Crogan’s Moral Uncertainty

Crogan’s Vengeance, by Chris Schweizer, is a nicely told pirate comic. I especially liked the panels’ timing. There’s a moment on page 56 when I lost the narrative logic, but the other 184 pages sailed by.

Schweizer draws in a “cartoony” style and offers lots of visual humor. His lettering is thick, usually leaving space for only one character to speak per panel. That overall look makes for a curious mix with characters who take themselves very seriously and a story with a high body count.

The main story includes no female characters with dialogue, but it is set on a pirate ship, after all. There’s an important female character in the framing story, but she’s the antagonist, an elderly lady who wants kids to stay off her lawn.

That narrative frame for Crogan’s Vengeance raises the biggest questions in my mind. In the first six comics pages and the last three, young Eric Crogan’s father sets up the story of their pirate ancestor as a lesson in dealing with “a situation of moral uncertainty.”
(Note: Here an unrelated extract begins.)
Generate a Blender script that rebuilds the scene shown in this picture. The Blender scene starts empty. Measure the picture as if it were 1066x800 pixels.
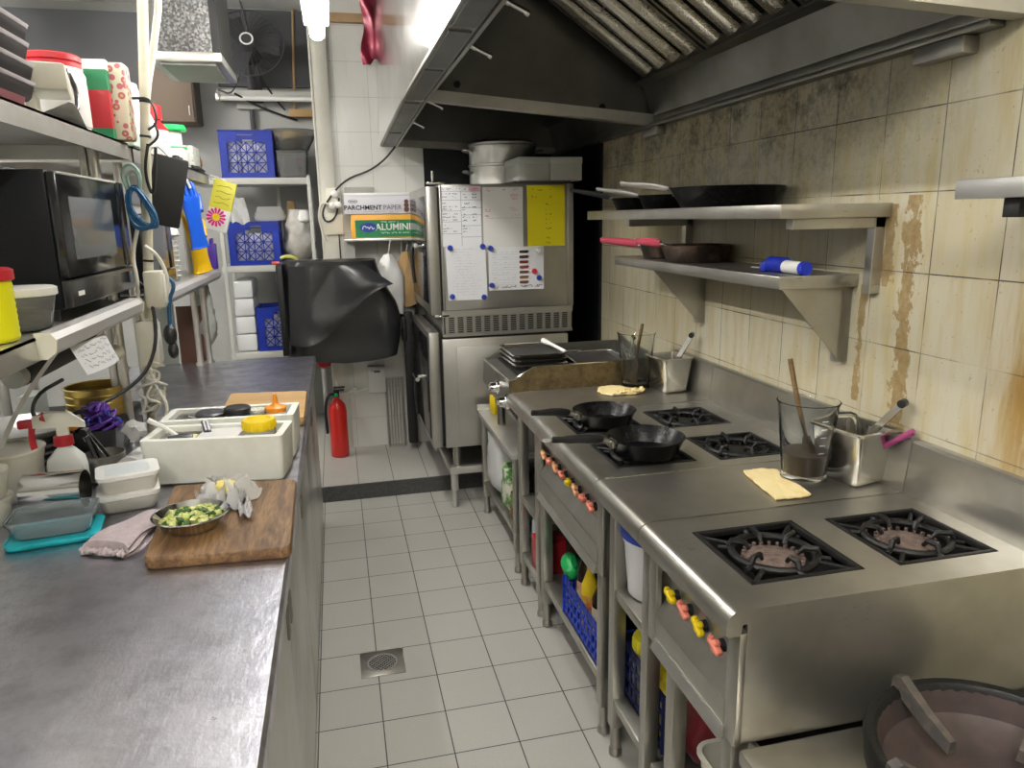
import bpy, bmesh, math, random
from mathutils import Vector, Matrix
S = bpy.context.scene
COL = S.collection
PI = math.pi
rnd = random.Random(7)
V = Vector

# ------------------------------------------------------------------ materials
MATS = {}
def _new(name):
    m = bpy.data.materials.new(name); m.use_nodes = True
    nt = m.node_tree; b = nt.nodes['Principled BSDF']
    MATS[name] = m
    return m, nt, b
def _n(nt, t, **k):
    n = nt.nodes.new(t)
    for a, v in k.items():
        if a in n.inputs: n.inputs[a].default_value = v
        else: setattr(n, a, v)
    return n
def _math(nt, op, a, b=None, c=None, clamp=False):
    n = nt.nodes.new('ShaderNodeMath'); n.operation = op; n.use_clamp = clamp
    for i, x in enumerate((a, b, c)):
        if x is None: continue
        if isinstance(x, (int, float)): n.inputs[i].default_value = x
        else: nt.links.new(x, n.inputs[i])
    return n.outputs[0]
def _mix(nt, f, a, b):
    n = nt.nodes.new('ShaderNodeMix'); n.data_type = 'RGBA'
    for i, x in ((0, f), (6, a), (7, b)):
        if isinstance(x, (int, float)): n.inputs[i].default_value = x
        elif isinstance(x, tuple): n.inputs[i].default_value = (*x[:3], 1)
        else: nt.links.new(x, n.inputs[i])
    return n.outputs[2]
def _coord(nt, scale=(1, 1, 1)):
    tc = nt.nodes.new('ShaderNodeTexCoord'); mp = nt.nodes.new('ShaderNodeMapping')
    mp.inputs['Scale'].default_value = scale
    nt.links.new(tc.outputs['Object'], mp.inputs['Vector'])
    return mp.outputs['Vector']
def _noise(nt, vec, scale, detail=3, rough=.55, dist=0):
    n = _n(nt, 'ShaderNodeTexNoise', Scale=scale, Detail=detail, Roughness=rough, Distortion=dist)
    nt.links.new(vec, n.inputs['Vector'])
    return n.outputs['Fac']
def _ramp(nt, f, lo, hi):
    n = nt.nodes.new('ShaderNodeMapRange'); n.inputs[1].default_value = lo; n.inputs[2].default_value = hi
    n.clamp = True
    nt.links.new(f, n.inputs[0]); return n.outputs[0]
def _bump(nt, b, h, strength, dist=.002):
    n = nt.nodes.new('ShaderNodeBump'); n.inputs['Strength'].default_value = strength; n.inputs['Distance'].default_value = dist
    nt.links.new(h, n.inputs['Height']); nt.links.new(n.outputs[0], b.inputs['Normal'])

def mat(name, col, rough=.5, metal=0, col2=None, ns=8, stretch=(1, 1, 1), lo=.35, hi=.65, bump=0, bs=60, trans=0, ior=1.45,
        emit=0, coat=0, alpha=1, sss=0, rvar=0, spec=.5):
    if name in MATS: return MATS[name]
    m, nt, b = _new(name)
    b.inputs['Base Color'].default_value = (*col, 1)
    b.inputs['Roughness'].default_value = rough; b.inputs['Metallic'].default_value = metal
    b.inputs['Transmission Weight'].default_value = trans; b.inputs['IOR'].default_value = ior
    b.inputs['Coat Weight'].default_value = coat; b.inputs['Coat Roughness'].default_value = .1
    b.inputs['Alpha'].default_value = alpha; b.inputs['Specular IOR Level'].default_value = spec
    if sss:
        b.inputs['Subsurface Weight'].default_value = sss; b.inputs['Subsurface Radius'].default_value = (.02, .015, .01)
    if emit:
        b.inputs['Emission Color'].default_value = (*col, 1); b.inputs['Emission Strength'].default_value = emit
    v = _coord(nt, stretch)
    if col2 is not None:
        f = _ramp(nt, _noise(nt, v, ns, 5, .6), lo, hi)
        nt.links.new(_mix(nt, f, col, col2), b.inputs['Base Color'])
    if rvar:
        f = _noise(nt, v, ns * 1.7 + 3, 4)
        nt.links.new(_math(nt, 'MULTIPLY_ADD', f, rvar, rough - rvar / 2), b.inputs['Roughness'])
    if bump: _bump(nt, b, _noise(nt, v, bs, 4), bump)
    return m

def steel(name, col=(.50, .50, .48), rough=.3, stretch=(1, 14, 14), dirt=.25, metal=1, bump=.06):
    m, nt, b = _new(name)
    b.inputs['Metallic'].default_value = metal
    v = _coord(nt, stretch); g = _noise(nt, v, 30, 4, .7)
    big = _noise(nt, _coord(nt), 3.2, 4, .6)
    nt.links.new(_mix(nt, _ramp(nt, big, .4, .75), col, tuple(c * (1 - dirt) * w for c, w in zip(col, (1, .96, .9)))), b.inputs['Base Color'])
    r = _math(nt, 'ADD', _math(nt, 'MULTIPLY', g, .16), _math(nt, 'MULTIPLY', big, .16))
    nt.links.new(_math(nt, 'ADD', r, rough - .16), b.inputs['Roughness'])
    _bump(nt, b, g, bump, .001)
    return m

steel('steel', (.66, .655, .63), .34, metal=.85)
steel('steel_range', (.47, .46, .42), .32, dirt=.32, metal=.90)
steel('steel_dark', (.30, .295, .27), .38, dirt=.35)
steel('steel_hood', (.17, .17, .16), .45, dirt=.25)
steel('steel_polished', (.72, .72, .72), .17, stretch=(14, 14, 2), dirt=.10)
steel('steel_oven', (.46, .455, .43), .34, stretch=(3, 3, 14), dirt=.15, metal=.9)
steel('chrome', (.75, .75, .74), .12, dirt=.1, bump=.02)
steel('baffle', (.80, .77, .68), .26, dirt=.35)
mat('cast_iron', (.009, .009, .009), .5, .3, (.030, .026, .022), ns=30, lo=.55, hi=.85, bump=.4, bs=160)
mat('iron_grey', (.10, .095, .09), .5, .5, (.22, .17, .14), ns=40, lo=.45, hi=.8, bump=.4, bs=120)
mat('burner_rust', (.20, .15, .13), .7, .3, (.09, .06, .05), ns=50, bump=.4, bs=140)
mat('black_gloss', (.008, .008, .009), .18, 0, coat=.3)
mat('black_plastic', (.012, .012, .013), .45)
mat('black_matte', (.006, .006, .006), .7)
mat('pan_black', (.004, .004, .0045), .27, 0, (.010, .010, .011), ns=40, lo=.5, hi=.7, bump=.12, bs=200, spec=.2)
mat('pan_used', (.05, .035, .028), .42, .5, (.22, .14, .10), ns=14, lo=.45, hi=.7, bump=.2, bs=90)
mat('white_plastic', (.80, .80, .77), .4)
mat('white_gloss', (.85, .85, .84), .2)
mat('cream_plastic', (.74, .72, .62), .45, 0, (.66, .63, .52), ns=5)
mat('grey_plastic', (.42, .42, .39), .5)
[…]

So what do we learn from the pirate yarn in between? Like most pirate tales, it’s full of attacks, counterattacks, subterfuges, mutinies, storms, shipwrecks, strandings, brawls, whippings, and duels. There’s also a treasure, though we hear about it more than we see it.

Also like most pirate tales, the story is close to amoral. Readers root for one greedy, sneaky group instead of another because:

  • The first group is slightly less ruthless than the second, and/or
  • The narrative point of view forces our hand.
Both factors apply in Crogan’s Vengeance.

In the end Catfoot halts a particularly bullying pirate from sacking a port on a English-speaking Caribbean island. To me that would come across as more heroic if the story hadn’t established that Catfoot has several selfish reasons for doing what he does: personal revenge, winning back treasure, keeping the region safe for pirates, simple survival.

As a reward Catfoot receives a British letter of marque—a license to commit piracy on other empires for the duration of whatever war has just broken out. Of course, the British officials we’ve seen are craven incompetents, not worthy of such protection. This simply extends how Crogan’s Vengeance depicts all life at sea as an unjust struggle to survive. The reward thus comes across not as Crogan’s redemption in a “situation of moral uncertainty” but as another excuse for amoral behavior.

Or, as Eric’s dad explains, “Catfoot was given free rein to plunder…provided he kept to a set of rules.” How’s that for a valuable lesson about life?